Getting started with into¶
- Full tutorial available at http://github.com/ContinuumIO/blaze-tutorial
- Install software with
conda install -c blaze blaze
Nodes represent data formats. Arrows represent functions that migrate data from one format to another. Red nodes are possibly larger than memory.
This differs from most data migration systems, which always migrate data through a common format.
This common strategy is simpler in design and easier to get right, so why does into use a more complex design?
Some edges are very fast¶
For example transforming an np.ndarray to a pd.Series or a list to Iterator only requires us to manipulate metadata which can be done quickly; the bytes of data remain untouched. In many cases transfering data through a common format can be much slower.
For example consider CSV -> SQL migration. Using Python iterators as a common central format we're bound by SQLAlchemy's insertion code which maxes out at around 2000 records per second. Using CSV loaders native to the database (e.g. PostgreSQL Copy) we achieve more than 50000 records per second, turning an overnight task into 20 minutes.
Efficient data migration is intrinsically messy in practice. The into graph reflects this mess.
How does into use this graph?¶
When you convert one dataset into another, Into walks the graph above and finds the minimum path. Each edge corresponds to a single function and that edge is weighted according to relative cost. E.g. if we transform a CSV file into a set we can see the stages through which our data moves.
from into import into, convert, append, CSV
path = convert.path(CSV, set)
for source, target, func in path:
print '%25s -> %-25s via %s()' % (source.__name__, target.__name__, func.__name__)
CSV -> Chunks_pandas_DataFrame via CSV_to_chunks_of_dataframes()
Chunks_pandas_DataFrame -> Iterator via numpy_chunks_to_iterator()
Iterator -> list via iterator_to_list()
list -> set via iterable_to_set()
Chunks of in-memory data¶
The red nodes in our graph represent data that might be larger than memory.
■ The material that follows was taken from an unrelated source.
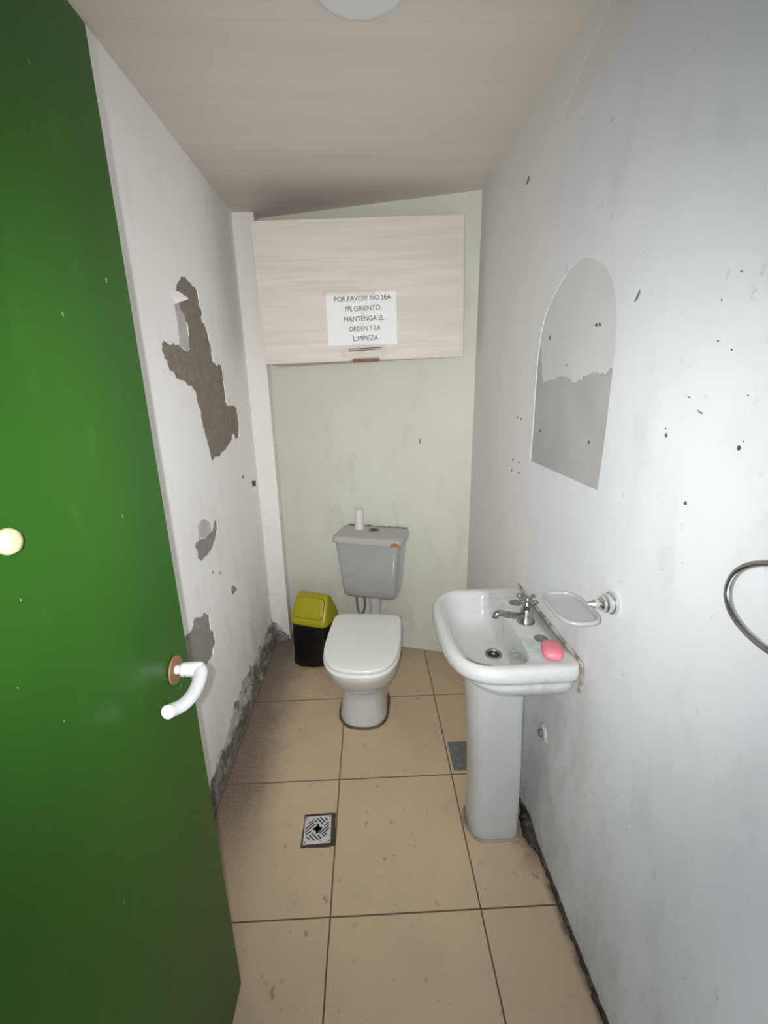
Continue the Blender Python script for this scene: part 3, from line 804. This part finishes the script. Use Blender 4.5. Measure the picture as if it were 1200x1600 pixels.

We we migrate between two red nodes we restrict ourselves to the subgraph of only red nodes so that we never blow up.
Yet we still want to use NumPy and Pandas in these migrations (they're very helpful intermediaries) so we partition our data into a sequence of chunks such that each chunks fit in memory. We describe this data with parametrized types like chunks(np.ndarray) or chunks(pd.DataFrame).
into = convert + append¶
Recall the two modes of into
# Given type: Convert source to new object
into(list, (1, 2, 3))
[1, 2, 3]
# Given object: Append source to that object
L = [1, 2, 3]
into(L, (4, 5, 6))
L
[1, 2, 3, 4, 5, 6]
These two modes are actually separate functions, convert and append. Into uses both depending on the situation. A single into call may engage both functions.
You should use into by default, it does some other checks. For the sake of being explicit however, here are examples using convert and append directly.
from into import convert, append
convert(list, (1, 2, 3))
[1, 2, 3]
L = [1, 2, 3]
append(L, (4, 5, 6))
[1, 2, 3, 4, 5, 6]
How to extend into¶
When we encounter new data formats we may wish to connect them to the into graph. We do this by implementing new versions of discover, convert, and append (if we support appending).
We register new implementations of an operation like convert by creating a new Python function and decorating it with types and a cost.
Example¶
Here we define how to convert from a DataFrame to a NumPy array
import numpy as np
import pandas as pd
# target type, source data, cost
@convert.register(np.ndarray, pd.DataFrame, cost=1.0)
def dataframe_to_numpy(df, **kwargs):
return df.to_records(index=False)